I spent maybe 3 hours doing it and drove maybe 50 laps during that time (I could have done over twice that number if I hadn't taken my approach), but the improvement I got from it by the end was far and above anything I've tried before.
I can also relate it to another time in a real car where I was learning a new track and car in a short 20 minute session. I had done ~15 minutes on track and the session was stopped. I got back to the pits and sat in the car. I asked my engineer about the time I'd done in relation to other drivers and just sat there in the car thinking through my laps and where I could be "better". I went back out on track for the final 5 minutes and made a huge improvement, finishing top. It wouldn't have happened without that brief period of reflection.
TL;DR
Do what you're doing for the shortest meaningful period of time. Stop and reflect on what you've been doing and what you could do differently/try/better. Let your mind relax whilst you're doing this - it shouldn't be an intense process. The go back in and put your reflection into action.
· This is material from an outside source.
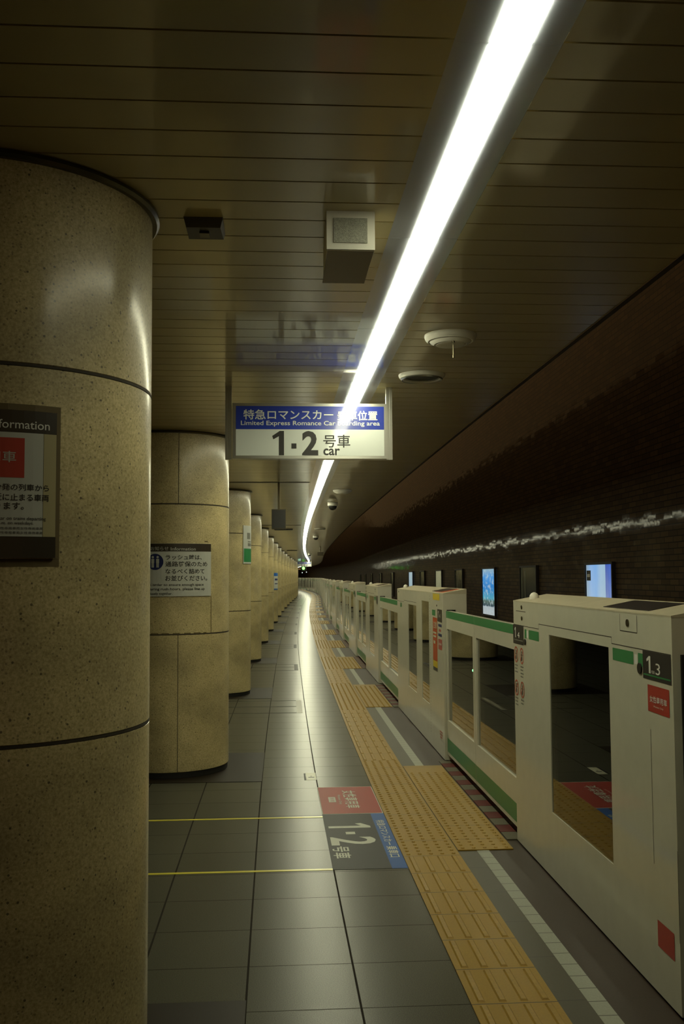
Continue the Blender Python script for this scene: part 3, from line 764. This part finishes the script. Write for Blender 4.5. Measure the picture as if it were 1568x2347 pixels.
# door leaves
def make_leaf(side):
    """side +1: stands against the far cabinet, meeting edge towards the camera; y measured from the meeting edge"""
    t = bpy.data.objects.new('platform_gate_door', None); C.objects.link(t)
    W = 1.13 if side > 0 else 1.20; y0, y1 = (.004, W) if side > 0 else (-W, -.004)
    m0, m1 = (y0, y0 + .055) if side > 0 else (y1 - .055, y1)
    e0, e1 = (y1 - .03, y1) if side > 0 else (y0, y0 + .03)
    X0, X1 = .005, .045
    b = MB(); b.box(X0, X1, y0, y1, 1.05, 1.192); b.box(X0, X1, y0, y1, .06, .33); b.box(X0, X1, m0, m1, .33, 1.05); b.box(X0, X1, e0, e1, .33, 1.05)
    b.build('frame', M['cream'], t)
    g0, g1 = (m1, e0) if side > 0 else (e1, m0)
    MB().box(X0 + .012, X0 + .02, g0, g1, .33, 1.05).build('glass_pane', M['glass'], t)
    p = Print(lambda a, b_, h: Vector((X0 - h, -a, b_)))
    p.rect(-y1, -y0, 1.137, 1.1915, .0008).build('upper_green_band', M['green'], t)
    Print(lambda a, b_, h: Vector((X0 - h, -a, b_))).rect(-y1, -y0, .085, .19, .0008).build('lower_green_band', M['green'], t)
    r = MB(); r.box(X0 + .002, X1, m0 - .0035 if side > 0 else m1 - .0005, m0 + .0005 if side > 0 else m1 + .0035, .065, 1.19); r.build('edge_seal', M['rubber'], t)
    if side > 0:
        MB().revolve([(0, -.004), (.0075, -.004), (.0075, 0), (0, 0)], 12, (X0 + .010, m1 + .045, .815), 'X').build('indicator_light', M['led'], t)  # small glowing green dot beside the meeting stile
    return t
leafA, leafB = make_leaf(1), make_leaf(-1)
firstA = firstB = True
for i, (a, b) in enumerate(OPEN):
    mid = (a + b) / 2 + (.04 if i == 1 else 0)
    nm = 'closest' if i == 1 else (names[i - 2] if 2 <= i < 6 else None)
    for side in (1, -1):
        if i == 0 and side < 0: continue
        base = leafA if side > 0 else leafB
        used = (side > 0 and not firstA) or (side < 0 and not firstB)
        o = copy_tree(base) if used else base
        if side > 0: firstA = False
        else: firstB = False
        place(o, mid, 1.355)
        if i == 0: lab = 'sliver of gate door at the right edge, on the near side of the first cabinet'
        elif nm: lab = '%s glass gate door leaf with green bands, in the %s pair of gate doors' % ('left' if side > 0 else 'right', nm)
        else: lab = 'far %s glass gate door leaf beyond the fifth pair of gate doors' % ('left' if side > 0 else 'right')
        tag(o, lab, 'platform gate door', 'platform gate doors' if (nm or i == 0) else 'distant platform gate doors')
# the doors' wider pair at the first opening: cabinets there stand 2.39 m apart

# ------------------------------------------------------------------ floor markings
def ground(x, y, h): return Vector((x, y, h))
def gthing(name, label, cat, s, u, group=None): return thing(name, label, cat, s, u, 0, group)
t = gthing('boarding_position_mat', 'red women only and black 1 2 boarding marking stuck on the floor tiles', 'floor marking', 5.0, .0)
Print(ground).slab(.292, .672, 6.21 - 5, 7.0 - 5, .0015).build('white_border', M['floor_white'], t)
rp = Print(lambda x, y, h: Vector((x, y, h + .0016))).rect(.297, .667, 6.218 - 5, 6.992 - 5, .0002).build('red_sheet', M['floor_red'], t)
def gf(a, b, h): return Vector((b, -a, h + .0016))      # writing that reads towards the camera, its top to the right
Print(gf).text('女性専用車', -(6.87 - 5), -(6.357 - 5), .453, .546, .001, .01).text('Women Only', -(6.75 - 5), -(6.47 - 5), .412, .436, .001, .0).build('lettering', M['floor_white'], rp)
tk = Print(gf).rect(-(6.68 - 5), -(6.53 - 5), .352, .399, .001).build('logo_box', M['floor_white'], rp)
Print(gf).text('専用', -(6.66 - 5), -(6.55 - 5), .362, .389, .0016, .0).build('logo_print', M['floor_red'], rp)
bp = Print(ground).slab(.292, .590, 5.05 - 5, 6.208 - 5, .0015).build('black_sheet', M['floor_black'], t)
bl = Print(ground).slab(.590, .671, 5.05 - 5, 6.208 - 5, .0016).build('blue_sheet', M['floor_blue'], t)
(Print(gf).text('1', -(5.975 - 5), -(5.865 - 5), .313, .56, .0004, .02).rect(-(5.777 - 5), -(5.723 - 5), .405, .459, .0004)
 .text('2', -(5.667 - 5), -(5.495 - 5), .31, .562, .0004, .02).text('号車', -(5.473 - 5), -(5.245 - 5), .309, .402, .0004, .015)).build('lettering', M['floor_white'], bp)
(Print(gf).text('特急ロマンスカー', -(6.035 - 5), -(5.48 - 5), .604, .655, .0006, .005).text('乗車口', -(5.457 - 5), -(5.245 - 5), .602, .660, .0006, .01)).build('lettering', M['cream_label'], bl)
for s, lab in ((6.15, 'upper yellow queue line on the floor behind the boarding marking'), (5.06, 'lower yellow queue line on the floor, nearer the camera')):
    o = gthing('queue_line', lab, 'floor marking', s, 0, 'yellow queue lines')
    Print(ground).slab(-1.6, .290, -.013, .013, .0015).build('tape', M['yellow_tape'], o)
o = gthing('floor_sticker', 'small cream floor sticker with a black bar behind the red marking', 'floor marking', 7.39, .26)
Print(ground).slab(-.036, .036, -.13, .13, .0012).build('label_sheet', M['cream_label'], o)
Print(ground).slab(-.053, -.040, -.13, .11, .0012).build('black_bar', M['floor_black'], o)
Print(ground).disc(0, .0, 0, .008, .002, 12, 1.0).rect(-.022, .022, -.05, -.03, .002).build('print', M['floor_black'], o)
for k in range(9):
    sc_ = 11.35 + 4.88 * k
    lab = ('row of three thin dark queue lines with a grey label on the floor' if k == 0 else 'dark floor label with thin queue lines, %s beyond the yellow lines' % names[k] if k < 3 else 'distant small dark floor label between the columns and the yellow strip')
    o = gthing('queue_marking', lab, 'floor marking', sc_, .0, 'queue markings')
    for dy in (-.53, 0, .53): Print(ground).slab(-.75, .195, dy - .014, dy + .014, .0012).build('line', M['grey_tape'], o)
    Print(ground).slab(.20, .262, -.54, .54, .0014).build('label_sheet', M['grey_label'] if k == 0 else M['floor_black'], o)

# ------------------------------------------------------------------ things on the ceiling
# loudspeaker box
t = thing('ceiling_speaker', 'off-white speaker box hanging from the ceiling left of the light line', 'speaker', 2.9, .232, CEIL)
b = MB(); b.hexa([(-.073, 0, -.118), (.073, 0, -.118), (.072, .34, -.112), (-.066, .34, -.112), (-.073, 0, 0), (.073, 0, 0), (.072, .34, 0), (-.066, .34, 0)])
b.build('cabinet', M['off_white'], t)
MB().box(-.070, .070, .004, .335, -.1205, -.1185).build('underside', M['speaker_bottom'], t)
g = MB(); g.box(-.052, .050, -.003, 0, -.098, -.022).build('grille', M['grille'], t)
# small brown box
t = thing('ceiling_box', 'small dark brown box on the ceiling left of the speaker', 'ceiling fitting', 3.04, -.215, CEIL)
b = MB(); b.hexa([(-.052, -.06, -.03), (.052, -.06, -.03), (.055, .075, -.02), (-.055, .075, -.02), (-.06, -.07, 0), (.06, -.07, 0), (.06, .08, 0), (-.06, .08, 0)])
b.build('case', M['brown_box'], t)
MB().box(-.015, .015, -.02, .02, -.034, -.026).build('lens', M['dark_steel'], t)
def vent(s, u, r, lab, dark, rod=False):
    t = thing('ceiling_vent', lab, 'ceiling vent', s, u, CEIL)
    if dark:
        MB().revolve([(r, 0), (r, -.006), (r * .93, -.020), (r * .80, -.026), (r * .74, -.020), (r * .72, 0)], 40).build('rim', M['off_white'], t)
        MB().revolve([(0, -.014), (r * .72, -.014), (r * .72, -.002)], 40).build('throat', M['rubber'], t)
        MB().revolve([(r * .90, -.024), (r * .86, -.030), (r * .82, -.027)], 40).build('ring', M['steel'], t)
    else:
        MB().revolve([(r, 0), (r, -.008), (r * .95, -.022), (r * .86, -.030), (r * .80, -.028), (r * .77, -.034), (r * .62, -.044), (r * .58, -.041), (r * .55, -.046), (r * .3, -.053), (0, -.055)], 40).build('disc', M['off_white'], t)
    if rod:
        q = MB(); q.rod(.0, -.07, -.115, -.035, .0022, 8); q.revolve([(0, -.122), (.004, -.120), (.004, -.108), (0, -.106)], 8, (0, -.07, 0)); q.rod(.0, -.07, -.05, -.03, .007, 8)
        q.build('pull_rod', M['dark_steel'], t)
vent(4.41, .806, .120, 'round stepped ceiling diffuser with a thin hanging rod right of the light line', False, True)
vent(5.30, .806, .128, 'round ceiling vent with a dark opening, near the hanging sign top right', True)
vent(12.5, .80, .120, 'distant round ceiling vent right of the light line, beyond the hanging sign', False)
vent(22.4, .80, .128, 'tiny far round ceiling vent near the domed cameras', True)
def dome(s, u, lab):
    t = thing('dome_camera', lab, 'security camera', s, u, CEIL)
    MB().revolve([(.075, 0), (.075, -.045), (.06, -.055)], 24).build('mount', M['off_white'], t)
    MB().revolve([(.062, -.05), (.060, -.075), (.045, -.1), (.02, -.113), (0, -.116)], 24).build('dome', M['black'], t)
dome(14.6, .77, 'white dome camera under the ceiling right of the light line')
dome(26.5, .78, 'second smaller dome camera further along the ceiling')
dome(47, .70, 'third tiny dome camera far along the ceiling')
# hanging dark monitor box on a pole
t = thing('hanging_monitor', 'dark square box hanging on a pole left of the light line', 'monitor', 11.5, .0, CEIL)
MB().box(-.083, .083, 0, .12, -.54, -.31).build('case', M['brown_box'], t)
MB().box(-.012, .012, .03, .054, -.31, 0).build('pole', M['dark_steel'], t)
MB().box(-.075, .075, -.004, 0, -.53, -.32).build('screen', M['black'], t)
t = thing('hanging_monitor', 'far small dark fitting on a pole near the right ceiling edge', 'monitor', 36, 1.08, CEIL)
MB().box(-.11, .11, 0, .12, -.33, -.20).build('case', M['brown_box'], t)
MB().box(-.02, .02, .03, .07, -.20, 0).build('pole', M['dark_steel'], t)
for s, lab in ((22.8, 'dark slot in the ceiling just below the hanging dark box'), (41, 'second smaller dark slot further along the ceiling')):
    t = thing('ceiling_slot', lab, 'ceiling fitting', s, -.03, CEIL); MB().box(-.21, .21, -.15, .15, -.02, 0).build('slot', M['black'], t)
for s, lab in ((11.45, 'dark joint bar across the ceiling beyond the hanging sign'), (21.0, 'second dark joint bar across the ceiling further on')):
    t = thing('ceiling_joint', lab, 'ceiling fitting', s, -.3, CEIL); MB().box(-1.2, .66, -.03, .03, -.004, .0).build('cover_bar', M['brown_box'], t)

# ------------------------------------------------------------------ far end: signal and small lights
t = thing('railway_signal', 'glowing green railway signal below the distant hanging sign', 'signal', 76, .07, 0)
MB().box(-.16, .16, 0, .15, 1.92, 2.34).build('backplate', M['black'], t)
MB().revolve([(.125, -.005), (.125, -.30), (.135, -.30), (.135, -.005)], 24, (0, -.002, 2.13), 'Y').build('hood', M['black'], t)  # hood added to keep the green glow off the track wall
MB().revolve([(0, 0), (.11, 0), (.10, -.03), (0, -.04)], 24, (0, -.002, 2.13), 'Y').build('lens', M['signal_green'], t)
MB().box(-.03, .03, .03, .09, 2.34, CEIL).build('hanger', M['dark_steel'], t)
t = thing('lit_exit_sign', 'pale green lit box sign left of the green signal', 'sign', 76, -.26, 0)
MB().box(-.08, .13, 0, .1, 2.26, 2.36).build('lit_face', M['signal_pale'], t); MB().box(-.02, .02, .03, .07, 2.36, CEIL).build('hanger', M['dark_steel'], t)
t = thing('amber_sign', 'dim amber lit sign left of and below the green signal', 'sign', 76, -.22, 0)
MB().box(-.1, .08, .02, .1, 2.03, 2.10).build('lit_face', M['signal_amber'], t); MB().box(-.02, .02, .06, .08, 2.10, 2.26).build('hanger', M['dark_steel'], t)
for u, z, lab in ((-.03, 1.80, 'tiny warm white lamp below the green signal'), (.30, 1.84, 'tiny cool white lamp right of and below the green signal')):
    t = thing('small_lamp', lab, 'lamp', 78, u, 0)
    MB().revolve([(0, 0), (.035, 0), (.03, -.02), (0, -.03)], 12, (0, 0, z), 'Y').build('lens', M['spot'], t); MB().box(-.01, .01, 0, .02, z, CEIL).build('hanger', M['black'], t)

# ------------------------------------------------------------------ advertisement panels on the track wall
def ad(s0, s1, z0, z1, m, lab, lit=True, grp=None):
    sc_ = (s0 + s1) / 2; t = thing('advertisement_panel', lab, 'advertisement', sc_, 4.0, 0, grp)
    h = (s1 - s0) / 2; fr = MB()
    fr.box(-.05, -.005, -h - .03, h + .03, z0 - .03, z0); fr.box(-.05, -.005, -h - .03, h + .03, z1, z1 + .03)
    fr.box(-.05, -.005, -h - .03, -h, z0, z1); fr.box(-.05, -.005, h, h + .03, z0, z1)
    fr.build('frame', M['rubber'], t)
    f = lambda a, b_, hh: Vector((-.03 - hh, -a, b_))
    pn = Print(f).rect(-h, h, z0, z1, 0).build('picture', m, t)
    if not lit: Print(f).rect(-h, -h + .12, z0 + .05, z1, .002).rect(-h + .25, -h + .33, z0 + .2, z1 - .05, .002).build('print', M['ad_dark2'], t)
    return t, pn, f, h
t, pn, f, h = ad(11.58, 12.62, .72, 1.60, M['ad_falls'], 'lit advertisement with pale blue waterfall picture above the nearest cabinet')
Print(f).rect(-h + .02, -h + .19, 1.40, 1.53, .002).build('logo_block', M['black'], pn); Print(f).rect(-h + .035, -h + .16, 1.445, 1.485, .003).build('logo_bar', M['white'], pn)
t, pn, f, h = ad(18.35, 19.55, .72, 1.60, M['ad_sea'], 'lit advertisement with a deep blue sea picture between the first two cabinets')
ad(15.2, 16.25, .72, 1.60, M['ad_dark'], 'unlit dim panel between the waterfall and the sea advertisements', False)
ad(21.9, 22.9, .72, 1.60, M['ad_dark'], 'unlit dim panel just left of the sea advertisement', False)
ad(25.1, 26.2, .72, 1.60, M['ad_olive'], 'lit olive green advertisement above the second cabinet')
ad(28.6, 29.6, .72, 1.60, M['ad_dark'], 'unlit dim panel between the olive and the pale blue advertisements', False)
ad(31.6, 32.8, .72, 1.60, M['ad_pale'], 'narrow looking lit pale blue advertisement left of the olive one')
for k, s in enumerate((38.5, 45, 52, 59, 66)):
    ad(s, s + 1.1, .72, 1.60, M['ad_dark'], 'far unlit panel on the track wall behind the distant cabinets', False, 'far unlit wall panels')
It's important that you try to make adjustments to your performance, even if they fail. If you just do the same thing over and over again, you're missing the opportunity to diverge from your current behaviour, which is probably suboptimal given your experience.
What you're describing here is really what Ericsson refers to when he talks about 'deliberate practice' (from the 10 000 hours meme). You correctly recognized that instead of doing more laps some of your time was better spent on deep analysis.
If we stick with the racing analogy I think what the article talks about is that you would've seen solid gains if you had tried to run a single lap perfectly, stopped, stayed in your car, and just relaxed while your subconscious got some time to process everything that just happened, without your bombarding it with new information. If you were to follow the instructions to the letter you'd hang out for a time equivalent to your lap time, but they left it as an open question if this mechanic scales beyond the 10s repetitions used in the study.
I hope they do more of the studies because the required time of rest could plausibly scale in different ways:
1. Your subconscious can only remember so much stuff to replay and learn from while resting so a break beyond X isn't beneficial.
2. The rest time needed is linear with the stimulus.
3. Long action sequences are such a rich source that the subconscious can mine them for a long time. Beneficial rest time scales exponentially.